1. Following Instagram and Facebook accounts that show more bodies like mine:
I made a conscious effort a year ago to try and change the kind of body I see in online. These days my media is pretty much solely Facebook and Instagram, with the odd lifestyle or news website thrown in for good measure. What that means is that for the most part, I have some form of control over what I see and I can use that to my advantage. I have filled my Instagram follow list with women who look more like me, so therefore I can make mid-size as the norm in that I see every day of my life. And in doing so, it’s helped me accept my own body shape as completely run of the mill ordinary in the best way possible. I am not a strange or hideous, instead I am completely and boringly normal. Oh, and my absolute fave (non-horsey) account for cutting through bullc**p diet culture is @drjoshuawolrich and @jameelajamilofficial.
2. And unfollowing/unliking anyone who makes me question myself: 
In the same way that I recognise which accounts make me feel good, I’m also quick to unfollow those accounts make me question myself or feel anxious about who I am. Unfollowing or unliking any accounts may feel harsh, but remember this isn’t about them – they could be  amazing and happy and the bee's knees – but they could also really play up my own insecurities, and so sometimes even if it’s temporary, I unlike/unfollow/mute them. I don’t follow any fitness accounts or anyone who discusses diets or describes foods as ‘good’ or ‘bad’. I also tend to avoid account which only show the glossy glamorous bits of their horsey life – I need a bit of a reality check in there. 

3. Reminding myself of my achievements:
I often look at my life now in the eyes of my 16-year-old self. I think of what she wanted, of what her big goals and dreams and ambitions were and I look at how much I ticked off just for her. Bachelors AND Master's degrees, gone to university abroad, owning three horses, competing in championship shows ✅ I have achieved a lot of things that would make her undoubtedly proud. When I feel worthless I remind myself just how many things (big and small) I've achieved over the past decade.
4. Finding everyday escapism:
I think one of the toughest parts of adulthood is a lack of escape –from every waking moment there seems to be an endless list of things to achieve with no breaks. If I’m having one of those horrendous weeks where my head seems to be ready to explode, I make a real effort to use the time in the evening to find as good as an escape from my own thoughts.

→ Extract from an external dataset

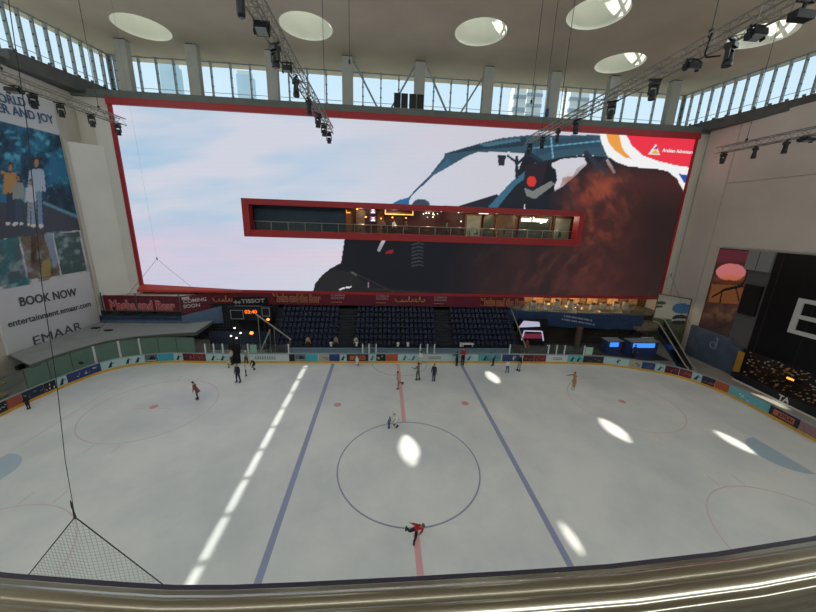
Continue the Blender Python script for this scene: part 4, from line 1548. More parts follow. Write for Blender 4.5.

For me this might be a TV show which grips me so that I can't think of anything else. My ultimate go to is a Pirates of the Caribbean film or a Jane Austen book.

5. No longer commenting on other people’s bodies or choices:
When you grow up as part of Generation Y, you grow up with a society-wide acceptance on commenting and judging other people. It’s deemed normal to shame and have an opinion on anyone and everyone, and not just to have the opinion, but to voice it especially if it's negative. I make a conscious effort not to. We are all beautiful, we are all unique, and we can never see the whole picture of what’s going on in someone’s life.  We should absolutely be raising each other up instead, and the #bekind movement has really helped.
I hope this helps in some tiny way because you are AWESOME 💞

1 comment:

  1. I especially love #3! My 15 year old self would be so darn proud of me. She would want to be just like me. That means that I should want to be just like me! Number 4 I can relate to that there are no breaks; it's non-stop. But I want to live the life that I don't want to escape from, rather than look for how I can escape :) Great pictures of you and your horse!